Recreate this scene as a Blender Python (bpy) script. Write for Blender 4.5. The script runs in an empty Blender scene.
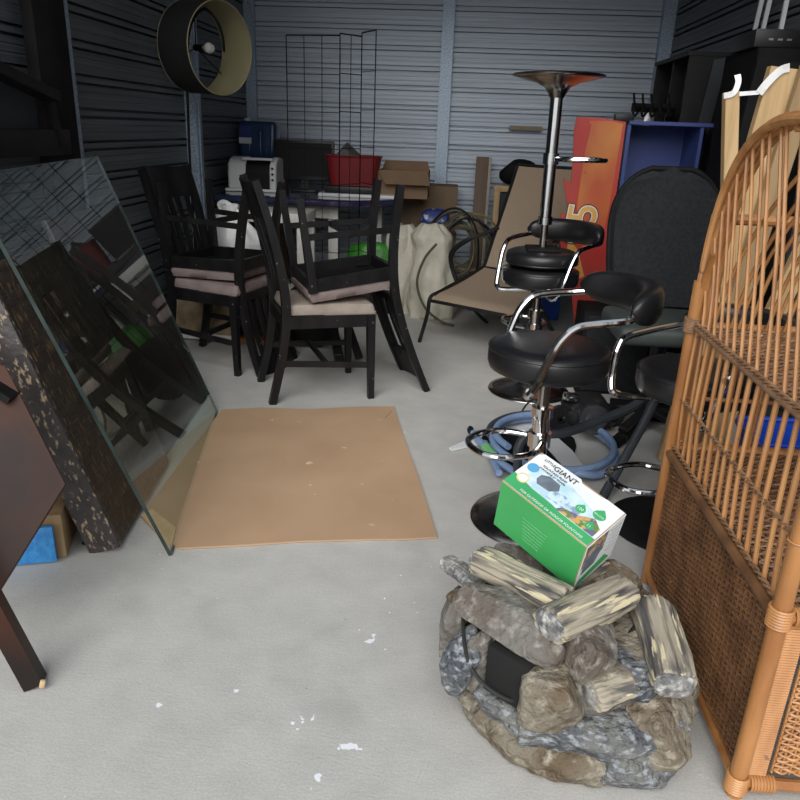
import bpy, bmesh, math, random
from mathutils import Vector, Matrix, Euler, noise
PI = math.pi
def R(d): return math.radians(d)
V = Vector
scn = bpy.context.scene
C = scn.collection

# ------------------------------------------------------------------ camera
FPX, PITCH, YAW, ROLL, H = 726.28, R(20.46), R(-3.77), R(2.158), 1.27
Fw = V((math.sin(YAW)*math.cos(PITCH), math.cos(YAW)*math.cos(PITCH), -math.sin(PITCH)))
r0 = V((math.cos(YAW), -math.sin(YAW), 0)); u0 = r0.cross(Fw)
Rt = math.cos(ROLL)*r0 + math.sin(ROLL)*u0
Up = -math.sin(ROLL)*r0 + math.cos(ROLL)*u0
EYE = V((0, 0, H))
cd = bpy.data.cameras.new('camera'); cam = bpy.data.objects.new('camera', cd); C.objects.link(cam)
cd.sensor_width = 36; cd.lens = 36*FPX/800; cd.clip_start = .05; cd.clip_end = 200
m = Matrix((Rt, Up, -Fw)).transposed().to_4x4(); m.translation = EYE
cam.matrix_world = m; scn.camera = cam
def ray(x, y): return Fw + (x-400)/FPX*Rt - (y-400)/FPX*Up
def at(x, y, Y): d = ray(x, y); return EYE + d*(Y/d.y)       # measured point at distance Y
def atx(x, y, X): d = ray(x, y); return EYE + d*(X/d.x)
def fl(x, y, z=0): d = ray(x, y); return EYE + d*((z-H)/d.z)  # measured point at height z

# ------------------------------------------------------------------ materials
def nd(nt, t, **k):
    n = nt.nodes.new(t)
    for a, b in k.items():
        if a in n.inputs: n.inputs[a].default_value = b
        else: setattr(n, a, b)
    return n
MATS = {}
def M(name, col, rough=.5, metal=0, col2=None, ns=8, st=(1,1,1), bump=0, bs=None, bst=None, thr=(.35,.65),
      fleck=None, fs=30, ft=.66, fst=(1,1,1), fw=.03, spec=.5, coat=0, rvar=0, bdist=.01, detail=5):
    if name in MATS: return MATS[name]
    mt = bpy.data.materials.new(name); mt.use_nodes = True; nt = mt.node_tree; L = nt.links.new
    b = nt.nodes['Principled BSDF']
    b.inputs['Base Color'].default_value = (*col, 1); b.inputs['Roughness'].default_value = rough
    b.inputs['Metallic'].default_value = metal; b.inputs['Specular IOR Level'].default_value = spec
    b.inputs['Coat Weight'].default_value = coat
    tc = nd(nt, 'ShaderNodeTexCoord')
    def noi(scale, stt, det=detail):
        mp = nd(nt, 'ShaderNodeMapping'); mp.inputs['Scale'].default_value = stt
        L(tc.outputs['Object'], mp.inputs['Vector'])
        n = nd(nt, 'ShaderNodeTexNoise'); n.inputs['Scale'].default_value = scale; n.inputs['Detail'].default_value = det
        L(mp.outputs[0], n.inputs['Vector']); return n
    colout = None
    if col2 is None: col2 = tuple(c*.82 for c in col)
    n = noi(ns, st); r = nd(nt, 'ShaderNodeValToRGB')
    r.color_ramp.elements[0].position = thr[0]; r.color_ramp.elements[1].position = thr[1]
    r.color_ramp.elements[0].color = (*col, 1); r.color_ramp.elements[1].color = (*col2, 1)
    L(n.outputs['Fac'], r.inputs['Fac']); colout = r.outputs['Color']
    if rvar:
        mr = nd(nt, 'ShaderNodeMapRange'); mr.inputs['To Min'].default_value = rough-rvar; mr.inputs['To Max'].default_value = rough+rvar
        L(n.outputs['Fac'], mr.inputs['Value']); L(mr.outputs[0], b.inputs['Roughness'])
    if fleck:
        n2 = noi(fs, fst, 6); r2 = nd(nt, 'ShaderNodeValToRGB')
        r2.color_ramp.elements[0].position = ft; r2.color_ramp.elements[1].position = ft+fw
        L(n2.outputs['Fac'], r2.inputs['Fac'])
        mx = nd(nt, 'ShaderNodeMix', data_type='RGBA'); L(r2.outputs['Color'], mx.inputs[0])
        L(colout, mx.inputs[6]); mx.inputs[7].default_value = (*fleck, 1); colout = mx.outputs[2]
    L(colout, b.inputs['Base Color'])
    if bump:
        n3 = noi(bs or ns*3, bst or st, 6); bp = nd(nt, 'ShaderNodeBump'); bp.inputs['Strength'].default_value = bump
        bp.inputs['Distance'].default_value = bdist
        L(n3.outputs['Fac'], bp.inputs['Height']); L(bp.outputs[0], b.inputs['Normal'])
    MATS[name] = mt; return mt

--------

§ Challenge
Copy out each line of the data containing the string "scene".

§ The answer
Recreate this scene as a Blender Python (bpy) script. Write for Blender 4.5. The script runs in an empty Blender scene.
scn = bpy.context.scene